When You Need Gallons Of Restraint

, , , | Right | November 26, 2020

I work in the paint department of a hardware store. A customer starts with the generic “Which one is the best stain?” question and gets impatient when I can’t immediately point at a product, as it really depends what you want the finished product to look like. He then questions every single facet of what I try to tell him, to the point of reading product information off the cans to try and find out the exact information I just gave him. I’m proven right every time, but he’s getting more and more agitated.

I’ve finally got him settled on a product.

Customer: “How much will this cover?”

Me: “Usually 350 to 400 square feet per can, depending on your wood.”

Customer: “What the heck? I’m going to need like $800 worth of this crap. I’m not paying that!”

This product is about $60 a can, so this really surprises me.

Me: “Really? How big of an area are you doing?”
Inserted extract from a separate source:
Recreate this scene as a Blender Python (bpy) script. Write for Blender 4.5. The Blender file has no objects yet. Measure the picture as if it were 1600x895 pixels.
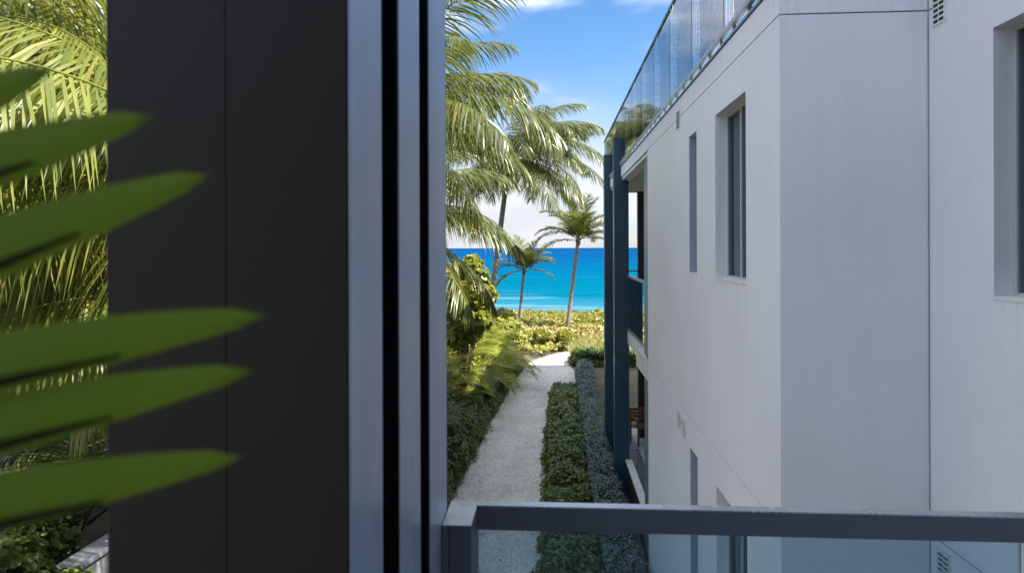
import bpy, bmesh, math, random
import numpy as np
from mathutils import Vector, Matrix, noise as mnoise
R = math.radians
sc = bpy.context.scene
C = sc.collection
EYE = 5.0                                   # eye height above the garden, metres

# ------------------------------------------------------------------ camera, sky, sun, exposure
cam = bpy.data.cameras.new('camera'); camo = bpy.data.objects.new('camera', cam); C.objects.link(camo)
camo.location = (0, 0, EYE)
cam.sensor_width = 36; cam.lens = 22.5; cam.shift_y = -0.0375
cam.clip_start = 0.02; cam.clip_end = 100000
camo.rotation_euler = (Matrix.Rotation(math.atan(.063), 3, 'Z') @ Matrix.Rotation(R(90), 3, 'X') @ Matrix.Rotation(R(-0.2), 3, 'Z')).to_euler()
cam.dof.use_dof = True; cam.dof.focus_distance = 5.5; cam.dof.aperture_fstop = 5.0
sc.camera = camo

SUN_EL, SUN_AZ = 52.0, -16.0                  # azimuth counted from +X towards +Y
to_sun = Vector((math.cos(R(SUN_EL))*math.cos(R(SUN_AZ)), math.cos(R(SUN_EL))*math.sin(R(SUN_AZ)), math.sin(R(SUN_EL))))
sl = bpy.data.lights.new('sun', 'SUN'); so = bpy.data.objects.new('sun', sl); C.objects.link(so)
sl.energy = 3.5; sl.angle = R(0.5); sl.color = (1, .95, .86)
so.rotation_euler = to_sun.to_track_quat('Z', 'Y').to_euler()

world = bpy.data.worlds.new('World'); sc.world = world; world.use_nodes = True
wn = world.node_tree; wn.nodes.clear()
def N(nt, t, **kw):
    n = nt.nodes.new(t)
    for k, v in kw.items():
        if k.startswith('i_'): n.inputs[k[2:].replace('_', ' ')].default_value = v
        else: setattr(n, k, v)
    return n
def L(nt, a, b): nt.links.new(a, b)
def math_node(nt, op, a, b=None, clamp=False):
    n = nt.nodes.new('ShaderNodeMath'); n.operation = op; n.use_clamp = clamp
    for i, v in enumerate((a, b)):
        if v is None: continue
        if isinstance(v, (int, float)): n.inputs[i].default_value = v
        else: nt.links.new(v, n.inputs[i])
    return n.outputs[0]
def mixc(nt, fac, a, b, blend='MIX'):
    n = nt.nodes.new('ShaderNodeMix'); n.data_type = 'RGBA'; n.blend_type = blend
    for i, v in ((0, fac), (6, a), (7, b)):
        if isinstance(v, (int, float)): n.inputs[i].default_value = v
        elif isinstance(v, tuple): n.inputs[i].default_value = v if len(v) == 4 else v + (1,)
        else: nt.links.new(v, n.inputs[i])
    return n.outputs[2]
def ramp(nt, fac, stops, interp='LINEAR'):
    n = nt.nodes.new('ShaderNodeValToRGB'); n.color_ramp.interpolation = interp
    el = n.color_ramp.elements
    while len(el) > 1: el.remove(el[-1])
    el[0].position = stops[0][0]; el[0].color = tuple(stops[0][1]) + (1,)
    for p, c in stops[1:]:
        e = el.new(p); e.color = tuple(c) + (1,)
    nt.links.new(fac, n.inputs[0])
    return n.outputs[0]
def maprange(nt, v, a, b, c=0.0, d=1.0, smooth=True):
    n = nt.nodes.new('ShaderNodeMapRange'); n.interpolation_type = 'SMOOTHSTEP' if smooth else 'LINEAR'
    nt.links.new(v, n.inputs[0])
    for i, x in enumerate((a, b, c, d)): n.inputs[i+1].default_value = x
    return n.outputs[0]
sky = N(wn, 'ShaderNodeTexSky', sky_type='NISHITA', sun_disc=False)
sky.sun_elevation = R(SUN_EL); sky.sun_rotation = R(90-SUN_AZ); sky.air_density = 1.0; sky.dust_density = 0.6; sky.ozone_density = 2.5; sky.altitude = 0
tc = N(wn, 'ShaderNodeTexCoord')
sep = N(wn, 'ShaderNodeSeparateXYZ'); L(wn, tc.outputs['Generated'], sep.inputs[0])
mp = N(wn, 'ShaderNodeMapping'); mp.inputs['Scale'].default_value = (2.2, 2.2, 7.0); mp.inputs['Location'].default_value = (3.25, 0.4, 0.3); mp.inputs['Rotation'].default_value = (0, 0, R(16))
L(wn, tc.outputs['Generated'], mp.inputs[0])
nz = N(wn, 'ShaderNodeTexNoise', i_Scale=1.5, i_Detail=6.0, i_Roughness=0.48); L(wn, mp.outputs[0], nz.inputs['Vector'])
bank = maprange(wn, sep.outputs[2], 0.30, 0.05)
wisp = maprange(wn, nz.outputs[0], 0.42, 0.68)
low = maprange(wn, nz.outputs[0], 0.2, 0.5)
cover = math_node(wn, 'MAXIMUM', math_node(wn, 'MULTIPLY', bank, low), math_node(wn, 'MULTIPLY', wisp, 0.9))
hs = N(wn, 'ShaderNodeHueSaturation', i_Saturation=1.24, i_Value=0.39); L(wn, sky.outputs[0], hs.inputs['Color'])
clb = mixc(wn, maprange(wn, nz.outputs[0], 0.35, 0.62), (1.26, 1.31, 1.50), (1.66, 1.68, 1.77))
cl = mixc(wn, maprange(wn, sep.outputs[2], 0.22, 0.5), clb, (7.2, 7.1, 7.1))
skyc = mixc(wn, math_node(wn, 'MULTIPLY', cover, 0.92), hs.outputs[0], cl)
bg = N(wn, 'ShaderNodeBackground', i_Strength=0.15); L(wn, skyc, bg.inputs[0])
wo = N(wn, 'ShaderNodeOutputWorld'); L(wn, bg.outputs[0], wo.inputs[0])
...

Customer: “I’ve got a big deck, it’s probably twenty by twenty-five. And there’s another area that’s eight by twelve. Christ, I thought I’d only need two cans for this.”

He turns away from me and starts muttering. For the next part of the conversation, it’s pretty clear he’s not actually listening to what I’m saying.

Me: “So you have two decks?”

Customer: “No! Just one!” *Muttering*

Me: “Is there a fence?”

Customer: “No, I’m not paying that much for this crap. What a rip off.”

Me: “Because… if that’s all you’re doing, you’re only looking at about two gallons.”

Customer: “That’s what I was hoping, but there’s no way I’m going to cover the deck with that.”

Me: “Well, a twenty-by-twenty-five section is about 500 square feet, and an eight-by-twelve is about a hundred, so—”

Customer: “No. What a rip off.”

Me: “What?”

He starts muttering, which I can’t hear but later figure out is him trying to section his deck out to get approximate measurements, because the next thing he says to me that I can clearly make out is:

Customer: “Five by ten is 500—”

Me: “What? No! Five by ten is fifty.”

Customer: “So I’ll need four sections of that across, which is eight gallons—”

Me: “No! Five by ten is fif-ty.”

He pauses, pulls his phone out, and calculates it out on a calculator. He then immediately calms down like I’ve thrown some kind of switch.

Customer: “Oh, you’re right. So, you say I’ll need about two gallons of this?”